Democracy in America

De Tocqueville, in his incisive political treatise Democracy in America, attributed many of the features of the American polity to the general equality of conditions pervading in society. Because most of the citizens were neither extremely rich nor destitute, they easily formed associations, believed strongly in majority rule, and had relatively uniform views on politics. America may be prone to the dangers of the tyranny of the majority, and the lack of refined aristocratic taste, but the spontaneous formation of groups and the individualistic focus on economic welfare prevented politics from becoming the winner take all, life and death struggle that characterized class-ridden European polities. America just suffered the worst recession since the Great Depression, but it remains the single most powerful and most important nation on earth despite the imminent rise of China.

Through the obverse logic, much of Tocqueville’s analysis may be relevant to Philippine politics and similar countries characterized by high inequality of conditions. A small group of wealthy families continue to dominate politics and economics.

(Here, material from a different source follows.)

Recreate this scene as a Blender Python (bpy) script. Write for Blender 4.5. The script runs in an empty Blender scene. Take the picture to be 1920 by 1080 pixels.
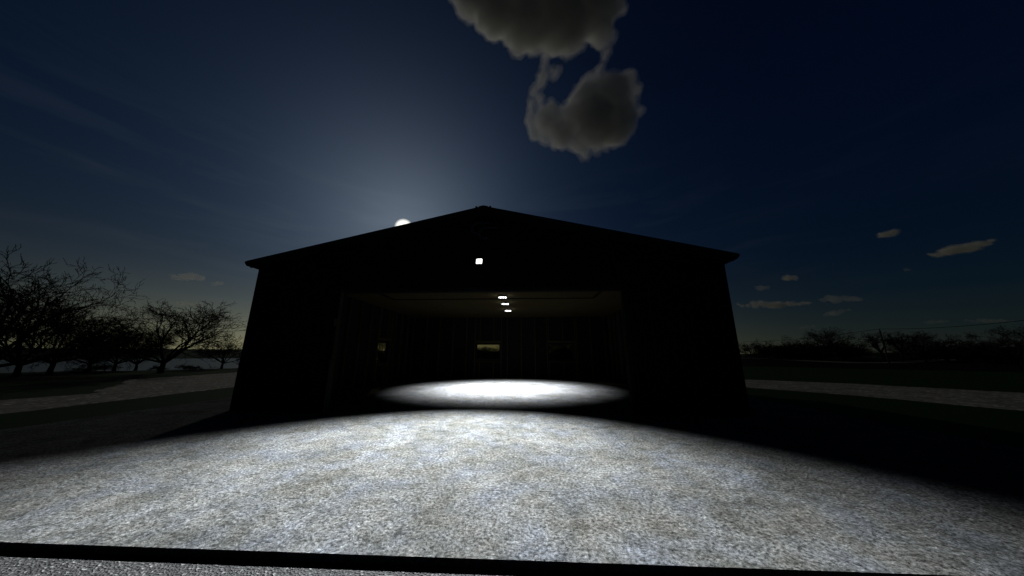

Patron-client ties remain the typical relationship between the elites and the masses although the mass media now mediates this as attested by the rise of celebrities in politics. All of this makes the spontaneous formation of associations unlikely, much less the creation of stable political parties, which almost guarantees that elections are won by those with money and fame instead of those with the best party programs. Such is the state of Oligarchy in the Philippines in the 21st century.